When I sit in my policy class, I almost always sit in one of the middle seats, just so I can pay more attention. However, today I took a seat by the door so I could storm out...and maybe throw a chair on my way.
Our subject this week was discrimination. One of our assignments was to watch a discussion on-line between three SW professors. They were discussing gay marriage. I would say they were debating it but nobody presented a decent argument for it. Then they got into hate crimes and one of the guys actually said that attacks on gays because they are gay is not a hate crime because it's just sex. With that concept (coming from a social work professor!) haunting me, I went into class, preparing to do battle.
What I actually found was that the entire class agreed with me that the discussion was bullshit and there was no debate about it. Maybe some people in class thought a different way but that's not the feeling that I got. While I was upset that I had to watch that debate, I was glad to feel even more support in class.

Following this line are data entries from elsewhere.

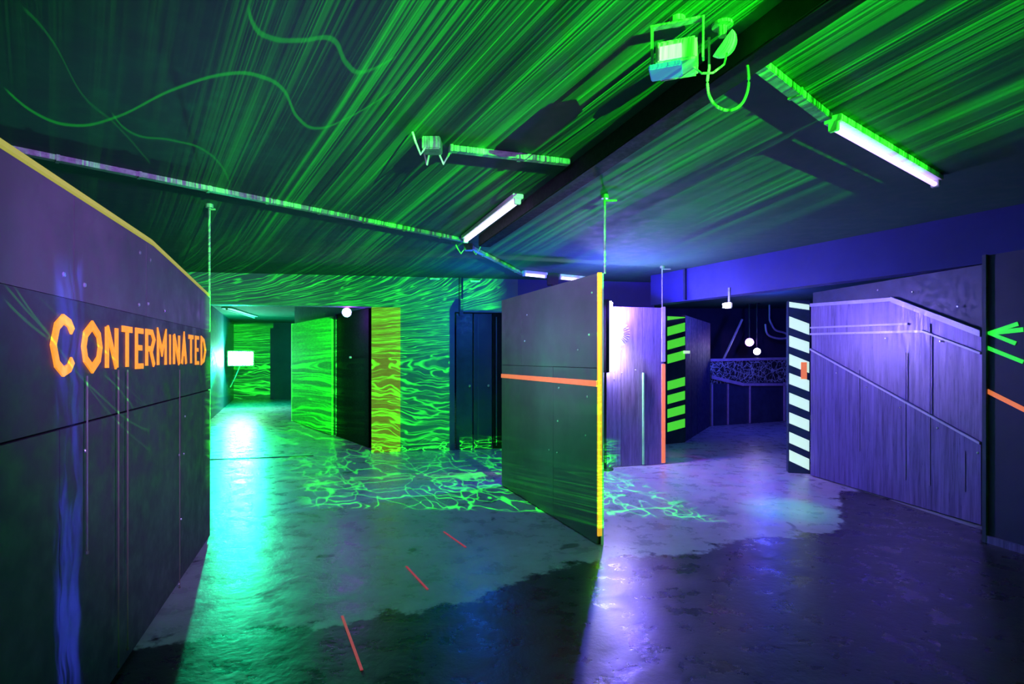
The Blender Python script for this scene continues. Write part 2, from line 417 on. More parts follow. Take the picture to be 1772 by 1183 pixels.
# wall across the far end of the corridor: header over the wide doorway, pier, header over the dark doors
BW0, BW1 = Vector((-2.23, 8.80, 0)), Vector((-.94, 9.00, 0))
bwd = (BW1 - BW0).normalized()
bwL = BW0 - bwd * 8.0
W = Wall(bwL, BW0)
bm = new(); box(bm, (W.L / 2, .1, (2.33 + CZ) / 2), (W.L, .2, CZ - 2.33), W.m); struct('trim_1', bm, M['wall'])
W = Wall(BW0, BW1); WB = W
bm = new(); box(bm, (W.L / 2, .1, CZ / 2), (W.L, .2, CZ), W.m); struct('wall_back', bm, M['wall'])
D0 = BW1 + bwd * .0; D1 = BW1 + bwd * 1.05
W = Wall(D0, D1); WD = W
bm = new(); box(bm, (W.L / 2, .1, (2.26 + CZ) / 2), (W.L, .2, CZ - 2.26), W.m); struct('trim_2', bm, M['wall'])
E0 = D1; E1 = BW1 + bwd * 3.45
W = Wall(E0, E1)
bm = new(); box(bm, (W.L / 2, .1, CZ / 2), (W.L, .2, CZ), W.m); struct('wall_centre', bm, M['bluewall'])
# corridor behind the dark doors (dark)
bm = new(); box(bm, (0.3, 10.9, CZ / 2), (2.6, .1, CZ)); struct('wall_store', bm, M['darkwall'])
# inner room
I0, I1 = fl(510, 728), Vector((-2.25, 8.98, 0))
# bulkhead over the right side
bl = lambda Y: 2.77 + .528 * (7.69 - Y)
R0 = Vector((bl(8.75), 8.75, 0)); R1 = Vector((bl(1.5), 1.5, 0))
W = Wall(R0, R1); WR = W
bm = new(); box(bm, (W.L / 2, .1, (2.35 + CZ) / 2), (W.L, .2, CZ - 2.35), W.m); struct('trim_3', bm, M['bluewall'])
# inner room walls
bm = new(); box(bm, (-10, 20.4, CZ / 2), (14, .2, CZ)); struct('wall_inner_back', bm, M['wall'])
W = Wall(fl(370, 725) + Vector((1.2, -3.0, 0)), fl(405, 690)); 
bm = new(); box(bm, (W.L / 2, .1, CZ / 2), (W.L, .2, CZ), W.m); struct('wall_inner_left', bm, M['wall'])
W = Wall(I0, I1); WI = W
S_OPEN = W.sz(580, 700)[0]
bm = new(); box(bm, (S_OPEN / 2, .06, 2.36 / 2), (S_OPEN, .12, 2.36), W.m); 
box(bm, (W.L / 2, .06, (2.36 + CZ) / 2), (W.L, .12, CZ - 2.36), W.m)
struct('wall_inner_right', bm, M['wall'])
# far right rooms
bm = new(); box(bm, (6.5, 14.6, CZ / 2), (9, .2, CZ)); struct('wall_right_back', bm, M['darkwall'])
bm = new(); box(bm, (8.2, 8.5, CZ / 2), (.2, 12, CZ)); struct('wall_right', bm, M['darkwall'])
bm = new(); box(bm, (-6.5, 1.2, CZ / 2), (.2, 14.6, CZ)); struct('wall_left', bm, M['darkwall'])
# floor joint across the doorway
a, b = fl(372, 795), fl(512, 790)
W = Wall(a, b)
bm = new(); box(bm, (W.L / 2, .03, .004), (W.L + .5, .05, .008), W.m); struct('trim_4', bm, M['blackmetal'])

# ================================================================== LEFT PARTITION
WL = Wall(LW0 + LWD * 5.2, LW0)       # x runs from near the camera to the far end
LL = WL.L
def lx(u, v=600): return WL.sz(u, v)[0]
t = thing('steel_partition', 'long left partition of grey steel sheets with orange lettering and yellow top edge', 'partition', WL.p0, rz=WL.rz)
kx = lx(266)
top = lambda x: 2.15 if x <= kx else 2.15 - (x - kx) / (LL - kx) * .13
core = new(); prism(core, [(0, 0.0), (LL, 0.0), (LL, top(LL) - .01), (kx, 2.14), (0, 2.14)], .012, .08)
obj('core_panel', core, M['black'], t)
def sheet(x0, x1, z0, z1, name='sheet', m='steel', th=.012, y=0.0, par=t):
    bm = new()
    xs = [x0] + ([kx] if x0 < kx < x1 and z1 is None else []) + [x1]
    up = [(x, (top(x) - .012 if z1 is None else (z1(x) if callable(z1) else z1))) for x in xs]
    lo = [(x, z0(x) if callable(z0) else z0) for x in (x1, x0)]
    prism(bm, up + lo, y, y + th)
    return obj(name, bm, M[m], par)
xs_up = [0.0, lx(128), lx(253), LL]
for a, b in zip(xs_up, xs_up[1:]): sheet(a + .003, b - .003, 1.73, None, 'upper_sheet')
sheet(.0, LL, 1.245, 1.727, 'letter_board', 'steelb', .016, -.004)
xs_lo = [0.0, lx(103), lx(313), LL]
for a, b in zip(xs_lo, xs_lo[1:]): sheet(a + .003, b - .003, .02, 1.235, 'lower_sheet', 'steelb')
# capping rail + end tape
bm = new()
tube(bm, [(0, .02, 2.165), (kx, .02, 2.165), (LL + .01, .02, top(LL) + .012)], .016, 10)
obj('top_rail', bm, M['yellow'], t, 'pale yellow top rail')
bm = new(); box(bm, (LL + .008, .035, (top(LL)) / 2 + .35), (.014, .07, top(LL) - .70)); obj('end_strip', bm, M['limeedge'], t, 'pale green end strip')
screws(t, [WL.sz(*q) for q in [(242, 437), (260, 450), (110, 475), (146, 493), (256, 525), (284, 537), (240, 527)]], 0, .012)
screws(t, [WL.sz(*q) for q in [(147, 780), (410 - 100, 787), (318, 785), (320, 720), (313, 898), (310, 1010)]], 0, .010)
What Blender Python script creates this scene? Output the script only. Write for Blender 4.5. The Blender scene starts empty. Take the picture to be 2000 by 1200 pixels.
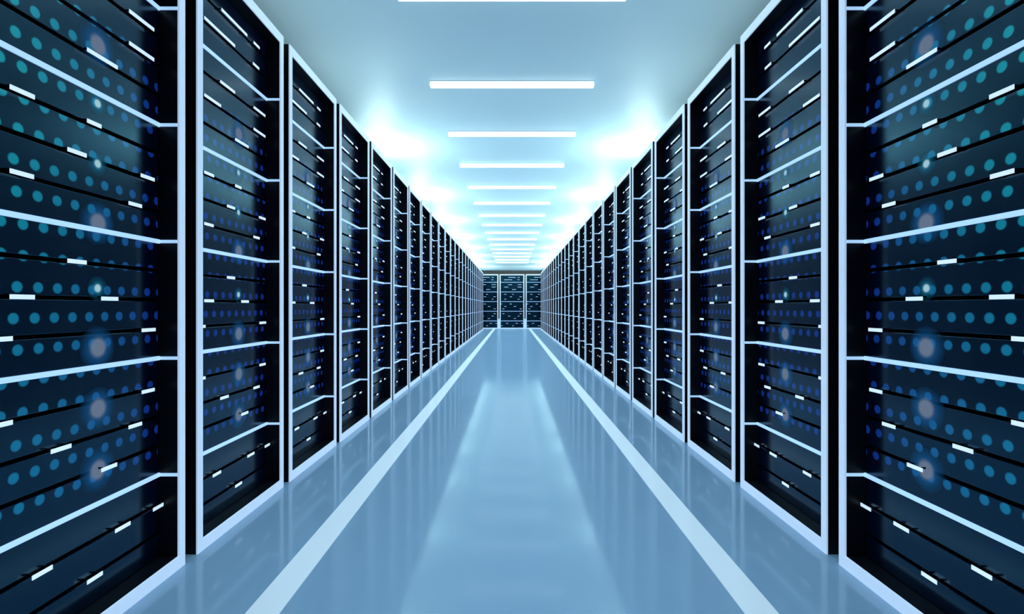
import bpy, bmesh, math, random
from mathutils import Vector, Matrix
random.seed(4)
SC = bpy.context.scene
COL = SC.collection
PI = math.pi

# ------------------------------------------------------------------ camera, world, exposure, lights
CAM_Z = 0.788
cd = bpy.data.cameras.new('camera'); cam = bpy.data.objects.new('camera', cd); COL.objects.link(cam)
cam.location = (0, 0, CAM_Z); cam.rotation_euler = (PI / 2, 0, 0)
cd.sensor_width = 36.0; cd.lens = 18.0; cd.clip_start = 0.02; cd.clip_end = 100
SC.camera = cam
SC.view_settings.view_transform = 'Standard'; SC.view_settings.look = 'None'
SC.view_settings.exposure = 0.0; SC.view_settings.gamma = 1.0; SC.view_settings.use_curve_mapping = False
w = bpy.data.worlds.new('world'); SC.world = w; w.use_nodes = True
w.node_tree.nodes['Background'].inputs[0].default_value = (0.12, 0.3, 0.6, 1)
w.node_tree.nodes['Background'].inputs[1].default_value = 0.15

CEIL = 2.388          # ceiling height
RH = 1.972            # rack height
Y_FAR, Y_NEAR = 22.8, -2.6
XW = 2.05

def area(name, loc, rot, sx, sy, power, col):
    d = bpy.data.lights.new(name, 'AREA'); d.shape = 'RECTANGLE'; d.size = sx; d.size_y = sy
    d.energy = power; d.color = col
    o = bpy.data.objects.new(name, d); COL.objects.link(o); o.location = loc; o.rotation_euler = rot
    return o

# uplights lying on the rack tops: they wash the ceiling above the rows
UP_Y = [5.07 + 2.165 * i for i in range(8)]
for s in (-1, 1):
    for y in UP_Y:
        area('uplight', (s * 1.26, y, 2.0), (PI, -s * 0.35, 0), 0.34, 0.34, 9.0, (0.74, 1.0, 0.97))
    for y in [1.6 + 1.0 * i for i in range(21)]:
        o = area('ceiling_fill', (s * 1.8, y, 2.10), (PI, -s * 1.44, 0), 0.2, 0.98, 2.4 * (1 + 1.6 * min(max((y - 2.5) / 5, 0), 1)), (0.78, 0.98, 1.0))  # unseen fill added to brighten the middle of the ceiling, stronger with distance
        o.data.spread = math.radians(60)
    for y in [5.0 + 1.0 * i for i in range(17)]:
        o = area('ceiling_edge_fill', (s * 1.72, y, 2.02), (PI, 0, 0), 0.36, 0.9, 4.0, (0.62, 1.0, 0.98))  # unseen wash added for the ceiling edge that the server fronts mirror
        o.data.spread = math.radians(110)

# ------------------------------------------------------------------ materials
def mat(name, base, rough=0.5, metal=0.0, emit=None, es=0.0, spec=0.5, ior=1.45):
    m = bpy.data.materials.new(name); m.use_nodes = True
    b = m.node_tree.nodes['Principled BSDF']
    b.inputs['Base Color'].default_value = (*base, 1)
    b.inputs['Roughness'].default_value = rough
    b.inputs['Metallic'].default_value = metal
    b.inputs['IOR'].default_value = ior
    b.inputs['Specular IOR Level'].default_value = spec
    if emit:
        b.inputs['Emission Color'].default_value = (*emit, 1)
        b.inputs['Emission Strength'].default_value = es
    return m
def nd(m, t, **kw):
    n = m.node_tree.nodes.new(t)
    for k, v in kw.items(): setattr(n, k, v)
    return n
def mathn(m, op, a, b=None, c=None):
    n = nd(m, 'ShaderNodeMath', operation=op)
    for i, v in enumerate((a, b, c)):
        if v is None: continue
        if isinstance(v, (int, float)): n.inputs[i].default_value = v
        else: m.node_tree.links.new(v, n.inputs[i])
    return n.outputs[0]
def bsdf(m): return m.node_tree.nodes['Principled BSDF']
def link(m, a, b): m.node_tree.links.new(a, b)
def noise_rough(m, lo, hi, scale):
    tc = nd(m, 'ShaderNodeTexCoord'); n = nd(m, 'ShaderNodeTexNoise'); n.inputs['Scale'].default_value = scale
    link(m, tc.outputs['Object'], n.inputs['Vector'])
    r = nd(m, 'ShaderNodeMapRange'); r.inputs['To Min'].default_value = lo; r.inputs['To Max'].default_value = hi
    link(m, n.outputs['Fac'], r.inputs['Value']); link(m, r.outputs[0], bsdf(m).inputs['Roughness'])

M = {}
M['floor'] = mat('blue_epoxy_floor', (0.25, 0.38, 0.53), 0.2, spec=0.2, ior=1.5); noise_rough(M['floor'], 0.13, 0.17, 1.5)
def coated(m, ior, cap, rough):
    # matt paint under a thin gloss coat
    b = bsdf(m); b.inputs['Specular IOR Level'].default_value = 0.0; b.inputs['Roughness'].default_value = 0.9
    for l in list(b.inputs['Roughness'].links): m.node_tree.links.remove(l)
    gl = nd(m, 'ShaderNodeBsdfGlossy'); gl.inputs['Roughness'].default_value = rough
    fr = nd(m, 'ShaderNodeFresnel'); fr.inputs['IOR'].default_value = ior
    mx = nd(m, 'ShaderNodeMixShader'); link(m, mathn(m, 'MINIMUM', fr.outputs[0], cap), mx.inputs[0])
    link(m, b.outputs[0], mx.inputs[1]); link(m, gl.outputs[0], mx.inputs[2])
    out = [n for n in m.node_tree.nodes if n.type == 'OUTPUT_MATERIAL'][0]; link(m, mx.outputs[0], out.inputs[0])
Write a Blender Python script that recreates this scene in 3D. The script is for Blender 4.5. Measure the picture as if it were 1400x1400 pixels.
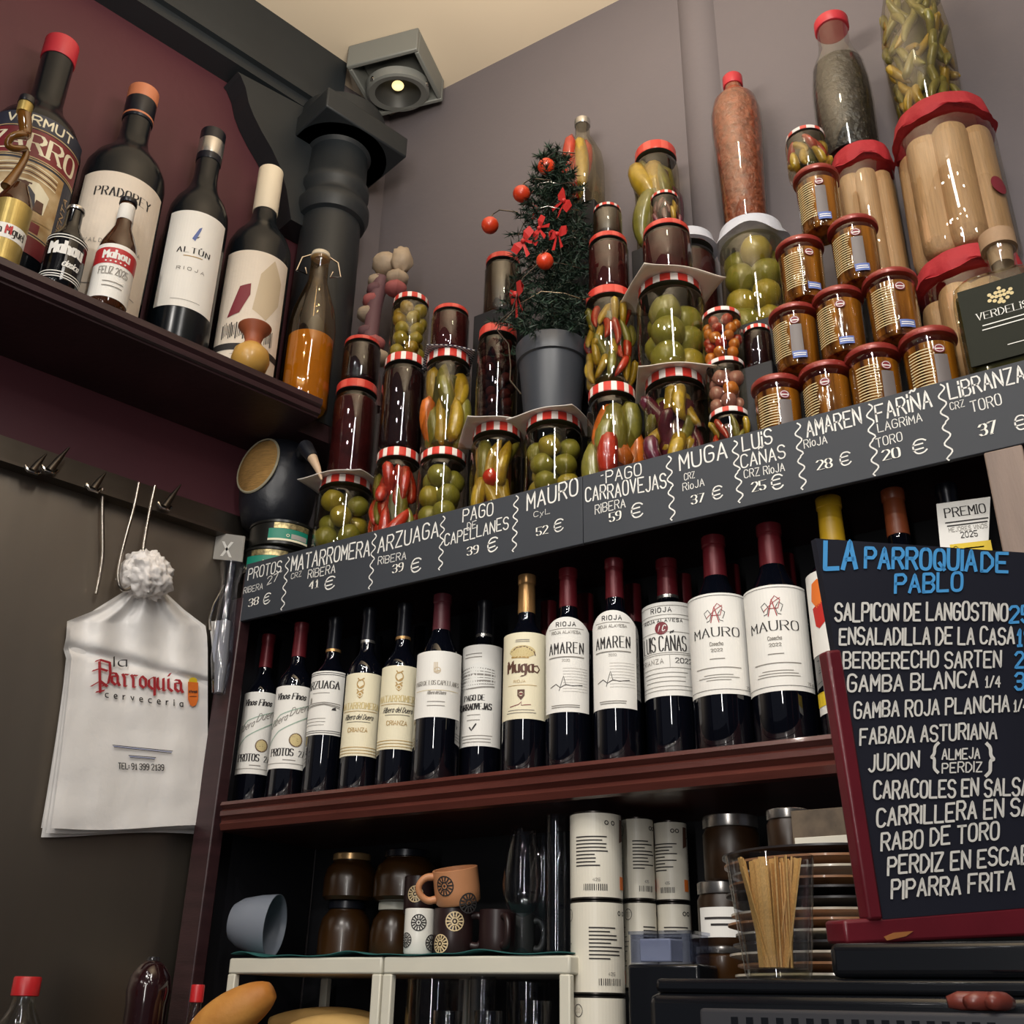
import bpy, bmesh, math, random
from mathutils import Vector, Matrix, noise
random.seed(7)
for _o in list(bpy.data.objects): bpy.data.objects.remove(_o)
SC = bpy.context.scene
COL = SC.collection
PI = math.pi
# ---------------------------------------------------------------- camera
F_PX = 1449.0
CAM = Vector((0, 0, 1.25))
RX = Vector((0.84386415, -0.21383265, -0.4921066))      # world X seen in the camera frame (right, down, forward)
RY = Vector((0.53624937, 0.36715784, 0.76002088))
RZ = Vector((0.01816352, -0.90524622, 0.42449896))
cam_data = bpy.data.cameras.new('camera'); cam = bpy.data.objects.new('camera', cam_data); COL.objects.link(cam)
cam_data.sensor_width = 36.0; cam_data.sensor_fit = 'HORIZONTAL'; cam_data.lens = 36.0 * F_PX / 1400.0
cam_data.clip_start = 0.02
right = Vector((RX[0], RY[0], RZ[0])); up = -Vector((RX[1], RY[1], RZ[1])); fwd = Vector((RX[2], RY[2], RZ[2]))
cam.matrix_world = Matrix(((right[0], up[0], -fwd[0], CAM[0]), (right[1], up[1], -fwd[1], CAM[1]), (right[2], up[2], -fwd[2], CAM[2]), (0, 0, 0, 1)))
SC.camera = cam
# ---------------------------------------------------------------- world, lights, exposure
SC.view_settings.view_transform = 'Standard'; SC.view_settings.look = 'None'
SC.view_settings.gamma = 1.0; SC.view_settings.use_curve_mapping = False
SC.view_settings.exposure = 0.06
world = bpy.data.worlds.new('room_ambient'); SC.world = world; world.use_nodes = True
world.node_tree.nodes['Background'].inputs[0].default_value = (0.30, 0.31, 0.38, 1)
world.node_tree.nodes['Background'].inputs[1].default_value = 0.16
def aim(o, target): o.rotation_euler = (Vector(target) - o.location).to_track_quat('-Z', 'Y').to_euler()
def spot(loc, target, power, col=(1, .95, .88), size=58, rad=.025):
    l = bpy.data.lights.new('spot_light', 'SPOT'); l.energy = power; l.color = col; l.spot_size = math.radians(size); l.spot_blend = .85; l.shadow_soft_size = rad
    o = bpy.data.objects.new('spot_light', l); COL.objects.link(o); o.location = loc; aim(o, target); return o
def area(loc, target, power, sx, sy, col=(1, .9, .78)):
    l = bpy.data.lights.new('added_light_panel', 'AREA'); l.shape = 'RECTANGLE'; l.size = sx; l.size_y = sy; l.energy = power; l.color = col
    o = bpy.data.objects.new('added_light_panel', l); COL.objects.link(o); o.location = loc; aim(o, target); return o
# row of small bar spots set in the ceiling over the counter
for lx, ly, pw in ((-1.15, -.15, 9), (-.6, -.35, 16), (-.1, -.25, 17), (.45, -.1, 15), (-.5, -.9, 46), (.9, -.6, 14)):
    spot((lx, ly, 3.42), (-1.45, 1.2, 1.6) if ly < -.8 else (lx * .5 - .4, 1.45, 1.72), pw)
# smaller spots further back in the bar, they make the dots of light on the bottle shoulders
for lx, ly, lz, pw in ((-1.5, -2.2, 2.9, 13), (-.8, -2.6, 3.0, 16), (-.1, -2.3, 2.9, 16), (.5, -2.7, 3.1, 16), (1.1, -2.0, 2.9, 12), (.2, -2.9, 2.6, 13)):
    spot((lx, ly, lz), (-.7, 1.4, 1.8), pw, (1, .95, .88), 50, .03)
# added spots without fittings, in front of the cabinet, for extra dots on bottles
for lx, ly, lz, pw in ((-.95, .05, 2.45, 5), (-.5, -.1, 2.6, 6), (-.05, -.2, 2.35, 6), (.35, .0, 2.7, 6), (.75, .1, 2.4, 5)):
    spot((lx, ly, lz), (lx * .4 - .5, 1.45, 1.8), pw, (1, .95, .88), 80, .028)
# upright light strip added above the bar, for the white streaks on jars
area((.04, .15, 3.1), (-.7, 1.45, 2.75), 9, .13, .76, (1, .96, .9))
# tall light strip added behind the guest, gives the upright glints on the glass
area((.15, -1.35, 1.75), (-.7, 1.45, 2.1), 15, .08, 1.5, (1, .97, .93))
# unseen upward light, added to brighten the ceiling
area((-.6, .72, 2.72), (-.5999, .72, 3.5), 22, .4, .4, (1, .90, .76))
spot((-.25, .75, 3.42), (-.64, 1.66, 3.0), 4.5, (1, .92, .68), 70, .04)  # spot added to brighten the rounded bulge on the back wall
# ---------------------------------------------------------------- pixel helpers: where the photo's sight lines meet the room
def ray(x, y):
    d = Vector(((x - 700) / F_PX, (y - 700) / F_PX, 1.0)); return Vector((RX.dot(d), RY.dot(d), RZ.dot(d)))
def on_y(x, y, Y): r = ray(x, y); return CAM + r * (Y / r.y)
def on_z(x, y, Z): r = ray(x, y); return CAM + r * ((Z - CAM.z) / r.z)
LT = Vector((.243, .970, 0)).normalized(); LN = Vector((LT.y, -LT.x, 0)); UP = Vector((0, 0, 1))
def on_l(x, y, c): r = ray(x, y); return CAM + r * (c / LN.dot(r))
def L(c, t, z): return LN * c + LT * t + UP * z           # a point by distance from the left wall's plane, run along it, height
def depth(p): return (p - CAM).dot(fwd)
def face_cam(p): return math.atan2(CAM.y - p.y, CAM.x - p.x)
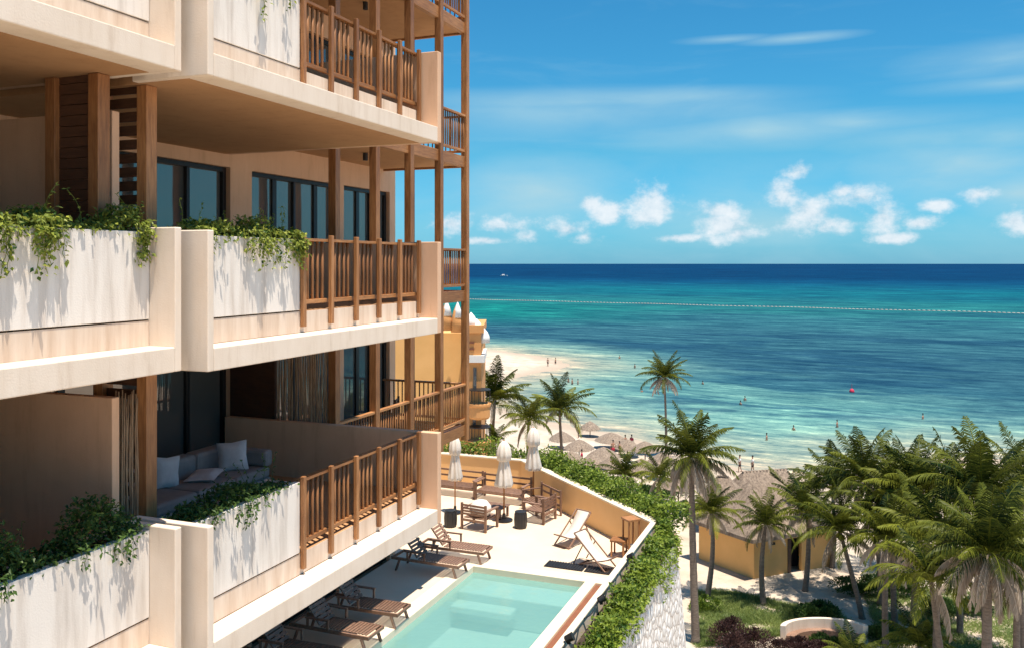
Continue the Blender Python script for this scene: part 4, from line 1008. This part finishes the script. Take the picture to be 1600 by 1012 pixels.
def palapa(px, py, d, label, rad=1.5, mat='thatch'):
    c = at_d(px, py, d); gz = zland(c.x, c.y, shore_sd(c.x, c.y)); h = max(1.9, c.z-gz)
    rt = thing('beach_palapa', label, 'beach umbrella', (c.x, c.y, gz), U(0,3), PAG)
    MB().tube([(0,0,-.2),(0,0,h-.1)], .06, 8).build('pole', M['trunk'], rt, False)
    mb = MB(); mb.lathe([(rad*.97,-.95),(rad,-.92),(rad*.72,-.56),(rad*.36,-.2),(.06,.02),(.01,.05)], 26, (0,0,h), mod=lambda t, z: 1+.04*math.sin(t*11)+.03*math.sin(t*23+z*4))
    for i in range(110):
        a = U(0,6.28); l = U(.1,.28); x, y = math.cos(a)*rad*.98, math.sin(a)*rad*.98
        mb.add([(x,y,h-.9),(x-.03*math.sin(a),y+.03*math.cos(a),h-.9),(x*1.02,y*1.02,h-.92-l)], ((0,1,2),))
    mb.build('canopy', M[mat], rt, False)
for a in ((955,679,100,'broad thatched beach parasol nearest the water beside the red-clad bather',1.9),(1008,689,92,'dark shaded thatched parasol below the lone palm',1.6),(943,698,88,'large pale thatched parasol in the second row of the beach',1.7),
          (905,686,90,'thatched parasol right behind the palm by the bay',1.6),(922,669,108,'small thatched parasol nearest the shoreline',1.3),(1003,716,78,'pale thatched parasol behind the low dark palm',1.5),
          (893,704,80,'low thatched parasol partly hidden by the palm trunk',1.4),(1060,742,70,'thatched parasol half covered by the palm beside the stone wall',1.4),(958,712,80,'thatched parasol over shaded beach beds',1.4),(925,710,84,'greyish thatched parasol between the palm trunk and the beds',1.5),(1036,706,84,'thatched parasol close to the trunk of the lone palm',1.5),(878,690,98,'thatched parasol hidden behind the fronds of the palm by the bay',1.5),(980,697,96,'thatched parasol behind the small group of bathers',1.5)):
    palapa(*a)

# beach beds
def bed(px, py, label):
    c = at_z(px, py, -20.4); gz = zland(c.x, c.y, shore_sd(c.x, c.y))
    rt = thing('beach_bed', label, 'sunbed', (c.x, c.y, gz), U(-.4,.4), 'beach beds under the parasols')
    MB().box((-.95,-.33,.25),(.95,.33,.31)).build('frame', M['dkwood'], rt, False); MB().box((-.3,-.31,.311),(.93,.31,.40)).build('mattress', M['shirt'], rt, False, bevel=.03)
    MB().box((0,-.31,0),(.7,.31,.09), Matrix.Translation((-.3,0,.33))@Matrix.Rotation(R(180+35),4,'Y')).build('headrest', M['shirt'], rt, False)
    for x in (-.85,.85):
        for y in (-.28,.28): MB().box((x-.03,y-.03,0),(x+.03,y+.03,.249)).build('leg', M['dkwood'], rt, False)
bed(905, 727, 'white beach bed nearest the palm by the bay'); bed(925, 733, 'white beach bed right of the one by the palm'); bed(985, 722, 'white beach bed behind the pale parasol')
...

Also, we watched a documentary about school integration and I discovered a new hero, Minnijean Brown-Trickey. She was one of the Little Rock Nine, a group of black students who were the first to integrate Little Rock Central High School in 1957. She was also the only one of the nine to get kicked out. While in the lunch line one day, a white boy was giving her shit and she couldn't take it anymore so she dumped a bowl of chili on his head. They said that the white students were dumbstruck as they had probably never seen a person of color, let alone a high school girl, fight back.